Exactly as written, quote every line that follows, skipping the images.

* Data extract:
━━━

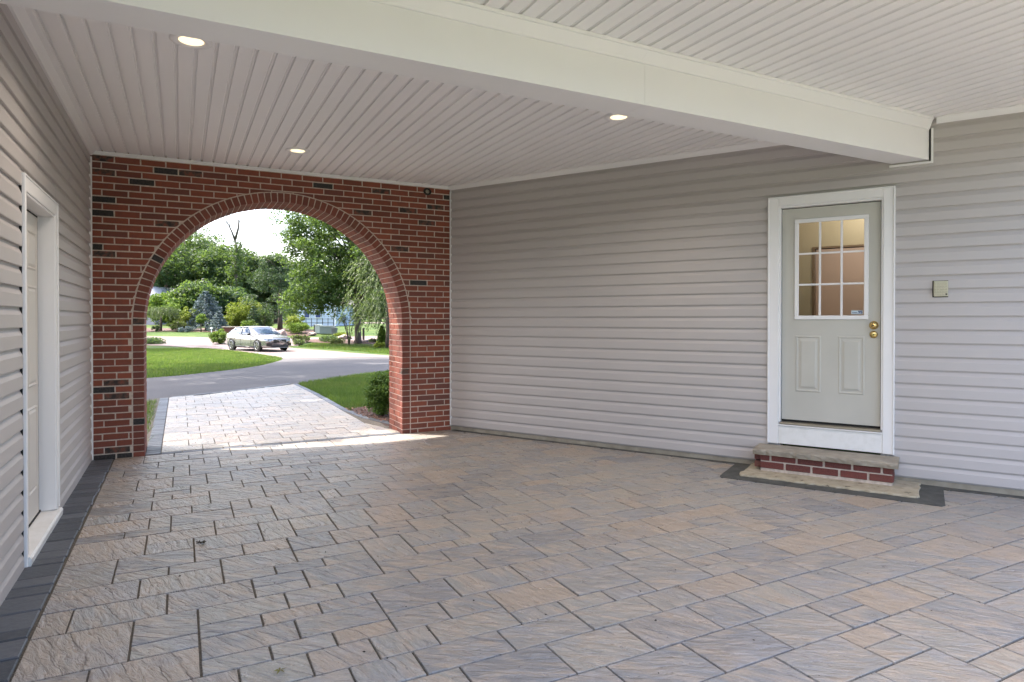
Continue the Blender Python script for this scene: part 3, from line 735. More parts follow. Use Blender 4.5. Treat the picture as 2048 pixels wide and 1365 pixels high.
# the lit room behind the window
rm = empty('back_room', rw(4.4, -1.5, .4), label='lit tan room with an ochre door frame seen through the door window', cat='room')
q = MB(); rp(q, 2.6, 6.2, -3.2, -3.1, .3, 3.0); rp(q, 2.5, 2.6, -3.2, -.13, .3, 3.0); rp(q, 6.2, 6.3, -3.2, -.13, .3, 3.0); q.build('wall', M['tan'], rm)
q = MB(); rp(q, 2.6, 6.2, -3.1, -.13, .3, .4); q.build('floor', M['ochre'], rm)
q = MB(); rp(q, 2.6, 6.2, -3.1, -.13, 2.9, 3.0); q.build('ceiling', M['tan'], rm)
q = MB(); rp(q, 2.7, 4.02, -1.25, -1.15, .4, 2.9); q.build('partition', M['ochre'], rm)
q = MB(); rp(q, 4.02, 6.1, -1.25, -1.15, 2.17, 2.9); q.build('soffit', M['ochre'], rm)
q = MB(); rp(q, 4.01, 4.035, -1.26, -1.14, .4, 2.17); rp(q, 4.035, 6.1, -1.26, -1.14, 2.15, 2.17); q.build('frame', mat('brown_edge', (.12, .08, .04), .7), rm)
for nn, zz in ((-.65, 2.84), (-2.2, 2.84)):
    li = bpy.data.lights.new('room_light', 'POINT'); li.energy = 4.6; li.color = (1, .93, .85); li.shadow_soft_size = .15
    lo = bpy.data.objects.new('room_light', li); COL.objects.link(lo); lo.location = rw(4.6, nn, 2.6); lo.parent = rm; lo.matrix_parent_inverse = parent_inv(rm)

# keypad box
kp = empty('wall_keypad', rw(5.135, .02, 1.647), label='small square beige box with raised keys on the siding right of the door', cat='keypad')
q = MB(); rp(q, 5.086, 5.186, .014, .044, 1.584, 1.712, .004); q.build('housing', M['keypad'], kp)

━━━

* Answer:
Continue the Blender Python script for this scene: part 3, from line 735. More parts follow. Use Blender 4.5. Treat the picture as 2048 pixels wide and 1365 pixels high.
# the lit room behind the window
rm = empty('back_room', rw(4.4, -1.5, .4), label='lit tan room with an ochre door frame seen through the door window', cat='room')
q = MB(); rp(q, 2.6, 6.2, -3.2, -3.1, .3, 3.0); rp(q, 2.5, 2.6, -3.2, -.13, .3, 3.0); rp(q, 6.2, 6.3, -3.2, -.13, .3, 3.0); q.build('wall', M['tan'], rm)
q = MB(); rp(q, 2.6, 6.2, -3.1, -.13, .3, .4); q.build('floor', M['ochre'], rm)
q = MB(); rp(q, 2.6, 6.2, -3.1, -.13, 2.9, 3.0); q.build('ceiling', M['tan'], rm)
q = MB(); rp(q, 2.7, 4.02, -1.25, -1.15, .4, 2.9); q.build('partition', M['ochre'], rm)
q = MB(); rp(q, 4.02, 6.1, -1.25, -1.15, 2.17, 2.9); q.build('soffit', M['ochre'], rm)
q = MB(); rp(q, 4.01, 4.035, -1.26, -1.14, .4, 2.17); rp(q, 4.035, 6.1, -1.26, -1.14, 2.15, 2.17); q.build('frame', mat('brown_edge', (.12, .08, .04), .7), rm)
for nn, zz in ((-.65, 2.84), (-2.2, 2.84)):
    li = bpy.data.lights.new('room_light', 'POINT'); li.energy = 4.6; li.color = (1, .93, .85); li.shadow_soft_size = .15
    lo = bpy.data.objects.new('room_light', li); COL.objects.link(lo); lo.location = rw(4.6, nn, 2.6); lo.parent = rm; lo.matrix_parent_inverse = parent_inv(rm)

# keypad box
kp = empty('wall_keypad', rw(5.135, .02, 1.647), label='small square beige box with raised keys on the siding right of the door', cat='keypad')
q = MB(); rp(q, 5.086, 5.186, .014, .044, 1.584, 1.712, .004); q.build('housing', M['keypad'], kp)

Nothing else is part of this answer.